* [Records shown]:

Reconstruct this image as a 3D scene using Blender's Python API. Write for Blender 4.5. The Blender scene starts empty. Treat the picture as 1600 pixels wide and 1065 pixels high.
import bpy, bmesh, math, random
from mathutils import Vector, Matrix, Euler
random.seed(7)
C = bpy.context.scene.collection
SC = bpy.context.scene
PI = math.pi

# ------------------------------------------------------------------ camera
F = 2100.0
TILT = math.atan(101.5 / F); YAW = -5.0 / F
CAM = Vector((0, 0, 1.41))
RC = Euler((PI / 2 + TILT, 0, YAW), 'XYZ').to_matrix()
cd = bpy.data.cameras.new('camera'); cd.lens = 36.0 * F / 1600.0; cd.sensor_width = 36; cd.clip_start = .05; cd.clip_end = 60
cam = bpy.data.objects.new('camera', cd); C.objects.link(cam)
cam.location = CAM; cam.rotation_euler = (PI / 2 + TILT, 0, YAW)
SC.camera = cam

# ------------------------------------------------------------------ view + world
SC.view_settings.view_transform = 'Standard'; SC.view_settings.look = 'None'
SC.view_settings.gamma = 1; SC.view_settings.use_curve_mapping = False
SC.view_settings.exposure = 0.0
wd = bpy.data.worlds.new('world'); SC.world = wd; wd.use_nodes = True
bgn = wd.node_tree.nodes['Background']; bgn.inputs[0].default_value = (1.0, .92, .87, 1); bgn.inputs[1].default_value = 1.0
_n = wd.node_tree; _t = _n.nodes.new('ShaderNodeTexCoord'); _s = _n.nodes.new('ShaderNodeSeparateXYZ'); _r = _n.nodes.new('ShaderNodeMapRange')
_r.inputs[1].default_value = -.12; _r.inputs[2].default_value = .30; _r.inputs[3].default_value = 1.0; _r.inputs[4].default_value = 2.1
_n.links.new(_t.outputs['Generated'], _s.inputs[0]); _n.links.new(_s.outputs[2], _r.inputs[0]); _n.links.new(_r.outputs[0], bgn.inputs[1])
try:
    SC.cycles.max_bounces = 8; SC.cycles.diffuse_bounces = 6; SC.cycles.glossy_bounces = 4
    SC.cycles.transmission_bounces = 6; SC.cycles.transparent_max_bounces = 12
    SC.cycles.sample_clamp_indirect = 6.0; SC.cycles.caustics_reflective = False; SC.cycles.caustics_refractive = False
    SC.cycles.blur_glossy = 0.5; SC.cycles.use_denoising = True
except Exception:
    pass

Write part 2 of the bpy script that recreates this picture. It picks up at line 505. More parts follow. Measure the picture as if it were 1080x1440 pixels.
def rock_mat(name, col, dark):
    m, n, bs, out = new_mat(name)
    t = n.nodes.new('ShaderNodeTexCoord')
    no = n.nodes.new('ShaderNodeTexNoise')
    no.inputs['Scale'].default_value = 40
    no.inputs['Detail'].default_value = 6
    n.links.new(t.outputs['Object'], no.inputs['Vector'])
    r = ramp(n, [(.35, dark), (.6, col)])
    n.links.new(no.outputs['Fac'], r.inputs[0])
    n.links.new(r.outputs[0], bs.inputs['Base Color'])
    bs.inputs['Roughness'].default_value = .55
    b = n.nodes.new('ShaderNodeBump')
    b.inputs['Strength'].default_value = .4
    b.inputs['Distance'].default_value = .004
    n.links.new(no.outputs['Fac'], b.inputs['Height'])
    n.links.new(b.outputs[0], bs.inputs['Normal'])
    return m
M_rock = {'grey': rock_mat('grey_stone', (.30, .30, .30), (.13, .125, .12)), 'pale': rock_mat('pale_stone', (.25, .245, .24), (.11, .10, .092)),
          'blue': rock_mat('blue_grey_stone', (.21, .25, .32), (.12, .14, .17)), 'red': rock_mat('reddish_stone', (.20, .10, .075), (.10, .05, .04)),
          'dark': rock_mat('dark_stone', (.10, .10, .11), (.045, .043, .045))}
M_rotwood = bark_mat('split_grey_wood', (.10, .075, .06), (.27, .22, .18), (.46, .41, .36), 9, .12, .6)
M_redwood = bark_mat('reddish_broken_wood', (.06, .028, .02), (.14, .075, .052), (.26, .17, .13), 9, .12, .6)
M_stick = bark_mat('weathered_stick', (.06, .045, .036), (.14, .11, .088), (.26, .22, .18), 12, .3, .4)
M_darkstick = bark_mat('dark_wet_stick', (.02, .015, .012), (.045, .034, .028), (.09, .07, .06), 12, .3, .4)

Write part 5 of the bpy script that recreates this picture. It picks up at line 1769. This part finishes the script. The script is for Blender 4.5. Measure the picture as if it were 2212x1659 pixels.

* [What the task asks]: Set down all of the entries exactly, please.

* [Task output]:
Reconstruct this image as a 3D scene using Blender's Python API. Write for Blender 4.5. The Blender scene starts empty. Treat the picture as 1600 pixels wide and 1065 pixels high.
import bpy, bmesh, math, random
from mathutils import Vector, Matrix, Euler
random.seed(7)
C = bpy.context.scene.collection
SC = bpy.context.scene
PI = math.pi

# ------------------------------------------------------------------ camera
F = 2100.0
TILT = math.atan(101.5 / F); YAW = -5.0 / F
CAM = Vector((0, 0, 1.41))
RC = Euler((PI / 2 + TILT, 0, YAW), 'XYZ').to_matrix()
cd = bpy.data.cameras.new('camera'); cd.lens = 36.0 * F / 1600.0; cd.sensor_width = 36; cd.clip_start = .05; cd.clip_end = 60
cam = bpy.data.objects.new('camera', cd); C.objects.link(cam)
cam.location = CAM; cam.rotation_euler = (PI / 2 + TILT, 0, YAW)
SC.camera = cam

# ------------------------------------------------------------------ view + world
SC.view_settings.view_transform = 'Standard'; SC.view_settings.look = 'None'
SC.view_settings.gamma = 1; SC.view_settings.use_curve_mapping = False
SC.view_settings.exposure = 0.0
wd = bpy.data.worlds.new('world'); SC.world = wd; wd.use_nodes = True
bgn = wd.node_tree.nodes['Background']; bgn.inputs[0].default_value = (1.0, .92, .87, 1); bgn.inputs[1].default_value = 1.0
_n = wd.node_tree; _t = _n.nodes.new('ShaderNodeTexCoord'); _s = _n.nodes.new('ShaderNodeSeparateXYZ'); _r = _n.nodes.new('ShaderNodeMapRange')
_r.inputs[1].default_value = -.12; _r.inputs[2].default_value = .30; _r.inputs[3].default_value = 1.0; _r.inputs[4].default_value = 2.1
_n.links.new(_t.outputs['Generated'], _s.inputs[0]); _n.links.new(_s.outputs[2], _r.inputs[0]); _n.links.new(_r.outputs[0], bgn.inputs[1])
try:
    SC.cycles.max_bounces = 8; SC.cycles.diffuse_bounces = 6; SC.cycles.glossy_bounces = 4
    SC.cycles.transmission_bounces = 6; SC.cycles.transparent_max_bounces = 12
    SC.cycles.sample_clamp_indirect = 6.0; SC.cycles.caustics_reflective = False; SC.cycles.caustics_refractive = False
    SC.cycles.blur_glossy = 0.5; SC.cycles.use_denoising = True
except Exception:
    pass

Write part 2 of the bpy script that recreates this picture. It picks up at line 505. More parts follow. Measure the picture as if it were 1080x1440 pixels.
def rock_mat(name, col, dark):
    m, n, bs, out = new_mat(name)
    t = n.nodes.new('ShaderNodeTexCoord')
    no = n.nodes.new('ShaderNodeTexNoise')
    no.inputs['Scale'].default_value = 40
    no.inputs['Detail'].default_value = 6
    n.links.new(t.outputs['Object'], no.inputs['Vector'])
    r = ramp(n, [(.35, dark), (.6, col)])
    n.links.new(no.outputs['Fac'], r.inputs[0])
    n.links.new(r.outputs[0], bs.inputs['Base Color'])
    bs.inputs['Roughness'].default_value = .55
    b = n.nodes.new('ShaderNodeBump')
    b.inputs['Strength'].default_value = .4
    b.inputs['Distance'].default_value = .004
    n.links.new(no.outputs['Fac'], b.inputs['Height'])
    n.links.new(b.outputs[0], bs.inputs['Normal'])
    return m
M_rock = {'grey': rock_mat('grey_stone', (.30, .30, .30), (.13, .125, .12)), 'pale': rock_mat('pale_stone', (.25, .245, .24), (.11, .10, .092)),
          'blue': rock_mat('blue_grey_stone', (.21, .25, .32), (.12, .14, .17)), 'red': rock_mat('reddish_stone', (.20, .10, .075), (.10, .05, .04)),
          'dark': rock_mat('dark_stone', (.10, .10, .11), (.045, .043, .045))}
M_rotwood = bark_mat('split_grey_wood', (.10, .075, .06), (.27, .22, .18), (.46, .41, .36), 9, .12, .6)
M_redwood = bark_mat('reddish_broken_wood', (.06, .028, .02), (.14, .075, .052), (.26, .17, .13), 9, .12, .6)
M_stick = bark_mat('weathered_stick', (.06, .045, .036), (.14, .11, .088), (.26, .22, .18), 12, .3, .4)
M_darkstick = bark_mat('dark_wet_stick', (.02, .015, .012), (.045, .034, .028), (.09, .07, .06), 12, .3, .4)

Write part 5 of the bpy script that recreates this picture. It picks up at line 1769. This part finishes the script. The script is for Blender 4.5. Measure the picture as if it were 2212x1659 pixels.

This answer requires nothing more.